Играли мы хорошо, но не так, как дома, конечно. Тем не менее выступили на Спартакиаде школьников достойно заняли шестое место. Во всем Советском Союзе! Я забил девять мячей, и мне вручили приз как лучшему бомбардиру. Детали позабылись уже, но в книгах пишут, что «Трудовым резервам» я забил «ножницами» через себя. Да я столько раз такие вот акробатические голы исполнял, что всех и не упомнить. И через себя, и боковыми

Потом из Москвы на поезде ехали в Баку. И мне приснилось, что я буду лучшим бомбардиром Советского Союза! То ли по молодости, то ли по глупости. Но через несколько лет так и произошло. В руку был тот сон.

На подъезде к Армавиру в вагон зашли двое ребят и сказали, что мне надо сойти. В этом городе тогда было две команды «Торпедо», игравшее в классе «Б», и «Зерносовхоз», выступавший в первенстве края. Вот отец и стал в «Зерносовхозе» старшим тренером, а я только там об этом и узнал. И на два года туда перешел.

«Торпедо» это мы регулярно обыгрывали.

* * *

Папа меня в состав ставил всегда. У нас играл парень метра под два ростом, его отец ставил впереди, а меня с краю. И когда шла длинная передача ему на голову, я уже начинал рывок. Никто не мог у меня в скорости выиграть партнер скидывал, а я на скорости врывался в штрафную и забивал. Ни один человек не бурчал, что отец меня по блату ставит. О каком блате можно говорить, если я забивал постоянно?!

Как и дома, папа, работая тренером, никогда не кричал. Просто подсказывал, чтобы в следующий раз не повторялись те же ошибки. Все его уважали. Ему дали отдельную квартиру, где мы жили всей семьей, а еще одну очень большую квартиру точнее, даже двухэтажный дом,  дали на всю команду. Как-то все там уместились!

При этом никогда не помню, чтобы отец меня хвалил. Ни разу! Наоборот, все время находил какие-то ошибки.

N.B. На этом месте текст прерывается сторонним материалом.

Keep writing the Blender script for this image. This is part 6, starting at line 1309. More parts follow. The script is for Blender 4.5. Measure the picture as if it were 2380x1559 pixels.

И, что самое интересное, мама то же самое. Забиваю-забиваю не то делаешь, не туда бежишь! Даже в том сезоне 1962 года, когда уже лучшим бомбардиром чемпионата СССР стал. После каждой игры что-то находили! Строгости особой не было, но я и не давал повода думать, что зазнаюсь. И сейчас никогда ни к кому не подойду и не скажу, кто я такой

Я не чувствовал, что отцу тяжело дался переход в тренеры, хоть он и закончил играть в пятьдесят. Он сразу все взял в свои руки, и ребята хорошие у него в «Зерносовхозе» были, как и раньше в бакинском «Локомотиве». Проживи он подольше может, со временем и «Нефтяник» бы возглавил

Мне в Армавире скучно не было. А нашим взрослым ребятам да. Телевизора нет, заняться после тренировки нечем. А в центре города танцплощадка. Они туда и ехали. Но всегда знали меру что в напитках, что в танцах и другом. Потому что хотели играть в футбол, а в этом Зерносовхозе было полно народу, который болел за команду, и портить людям настроение не хотелось. Сын директора совхоза играл в ростовском СКА. Правый защитник, немножко тяжеловатый, но умел многое. Продержался в армейском клубе, правда, всего год.